In July, existing home sales in the U.S. rebounded after a four-month decline, as reported by the National Association of Realtors (NAR) on Thursday. Sales increased by a higher-than-anticipated 1.3 percent, reaching an annual rate of 3.95 million, following a significant 5.1 percent drop to a revised rate of 3.90 million in June.
Economists had forecasted a 1.0 percent increase in existing home sales, projecting an annual rate of 3.93 million from the originally reported 3.89 million for the previous month.
"Despite the modest gain, home sales remain sluggish," commented NAR Chief Economist Lawrence Yun. "However, consumers are experiencing more options, and affordability is improving due to lower interest rates."

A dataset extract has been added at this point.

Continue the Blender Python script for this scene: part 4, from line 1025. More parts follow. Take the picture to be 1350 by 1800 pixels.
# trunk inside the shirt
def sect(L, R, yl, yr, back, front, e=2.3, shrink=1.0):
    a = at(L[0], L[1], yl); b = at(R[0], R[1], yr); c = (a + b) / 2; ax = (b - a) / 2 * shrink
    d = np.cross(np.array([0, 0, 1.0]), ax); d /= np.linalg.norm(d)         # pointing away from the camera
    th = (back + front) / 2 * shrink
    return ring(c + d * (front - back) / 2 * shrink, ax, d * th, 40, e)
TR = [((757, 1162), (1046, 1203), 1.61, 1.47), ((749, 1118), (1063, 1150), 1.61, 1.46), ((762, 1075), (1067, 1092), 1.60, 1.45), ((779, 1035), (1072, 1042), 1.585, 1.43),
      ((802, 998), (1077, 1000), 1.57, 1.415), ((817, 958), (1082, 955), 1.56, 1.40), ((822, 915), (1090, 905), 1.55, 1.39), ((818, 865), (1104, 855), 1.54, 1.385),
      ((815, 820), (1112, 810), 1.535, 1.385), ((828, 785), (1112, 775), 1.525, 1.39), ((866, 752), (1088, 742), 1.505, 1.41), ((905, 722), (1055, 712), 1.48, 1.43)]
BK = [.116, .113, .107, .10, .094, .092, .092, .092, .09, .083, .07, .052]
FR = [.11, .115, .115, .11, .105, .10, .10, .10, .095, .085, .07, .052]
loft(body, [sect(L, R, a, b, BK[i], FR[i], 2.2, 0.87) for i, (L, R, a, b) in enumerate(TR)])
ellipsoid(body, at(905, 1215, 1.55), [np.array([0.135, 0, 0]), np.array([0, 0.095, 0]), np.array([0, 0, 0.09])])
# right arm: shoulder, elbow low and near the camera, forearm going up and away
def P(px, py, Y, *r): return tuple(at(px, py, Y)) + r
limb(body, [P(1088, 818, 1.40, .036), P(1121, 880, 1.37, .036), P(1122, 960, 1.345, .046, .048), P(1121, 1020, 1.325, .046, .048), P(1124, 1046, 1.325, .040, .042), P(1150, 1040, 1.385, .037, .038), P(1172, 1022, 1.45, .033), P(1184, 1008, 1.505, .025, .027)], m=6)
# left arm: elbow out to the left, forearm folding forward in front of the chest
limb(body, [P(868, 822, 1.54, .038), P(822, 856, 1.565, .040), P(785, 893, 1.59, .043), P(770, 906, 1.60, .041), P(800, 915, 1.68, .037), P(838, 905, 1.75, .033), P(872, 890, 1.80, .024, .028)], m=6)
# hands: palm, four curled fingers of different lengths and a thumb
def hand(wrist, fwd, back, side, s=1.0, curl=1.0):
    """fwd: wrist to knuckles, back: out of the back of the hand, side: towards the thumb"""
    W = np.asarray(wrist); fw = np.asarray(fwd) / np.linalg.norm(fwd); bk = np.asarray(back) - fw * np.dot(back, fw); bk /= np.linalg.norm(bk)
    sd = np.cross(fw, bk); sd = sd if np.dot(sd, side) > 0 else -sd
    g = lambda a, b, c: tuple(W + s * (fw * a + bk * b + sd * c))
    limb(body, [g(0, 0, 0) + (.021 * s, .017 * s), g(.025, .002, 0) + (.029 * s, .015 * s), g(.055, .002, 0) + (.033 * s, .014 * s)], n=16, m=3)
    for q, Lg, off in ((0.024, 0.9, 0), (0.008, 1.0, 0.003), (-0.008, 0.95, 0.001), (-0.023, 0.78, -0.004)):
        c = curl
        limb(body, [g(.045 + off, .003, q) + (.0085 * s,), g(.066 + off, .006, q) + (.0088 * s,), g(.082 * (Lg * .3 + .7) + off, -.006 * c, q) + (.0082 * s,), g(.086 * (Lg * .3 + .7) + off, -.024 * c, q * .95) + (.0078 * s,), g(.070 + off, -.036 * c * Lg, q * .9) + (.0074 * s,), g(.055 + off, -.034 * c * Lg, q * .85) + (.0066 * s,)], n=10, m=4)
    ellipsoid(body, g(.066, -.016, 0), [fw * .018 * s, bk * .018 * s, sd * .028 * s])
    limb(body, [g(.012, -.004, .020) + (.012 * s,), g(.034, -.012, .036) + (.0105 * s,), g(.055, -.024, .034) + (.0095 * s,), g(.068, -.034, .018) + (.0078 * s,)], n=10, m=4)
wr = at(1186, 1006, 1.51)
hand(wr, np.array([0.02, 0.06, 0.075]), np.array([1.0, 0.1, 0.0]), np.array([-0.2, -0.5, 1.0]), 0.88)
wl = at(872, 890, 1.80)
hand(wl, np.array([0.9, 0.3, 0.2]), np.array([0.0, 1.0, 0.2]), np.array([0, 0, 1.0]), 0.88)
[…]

The report highlighted a 1.0 percent decrease in the median existing home price, which fell to $422,600 in July from $426,900 in June. Nevertheless, this figure is still 4.2 percent higher than the $405,600 recorded in the same month last year.
Housing inventory at the end of July reached 1.33 million units, marking a 0.8 percent increase from 1.32 million in June and a 19.8 percent increase from 1.11 million units in July 2023. The unsold inventory equates to a 4.0-month supply at the current sales pace, a slight decrease from 4.1 months in June but an increase from 3.3 months a year earlier.
NAR also reported a 1.4 percent rise in single-family home sales, reaching an annual rate of 3.57 million in July, while sales of existing condominiums and co-ops remained stable at an annual rate of 380,000.
Additionally, the Commerce Department is set to release a separate report on new home sales for July on Friday. Projections indicate a 2.1 percent surge in new home sales, anticipated to reach an annual rate of 630,000 following a 0.6 percent drop to a rate of 617,000 in June.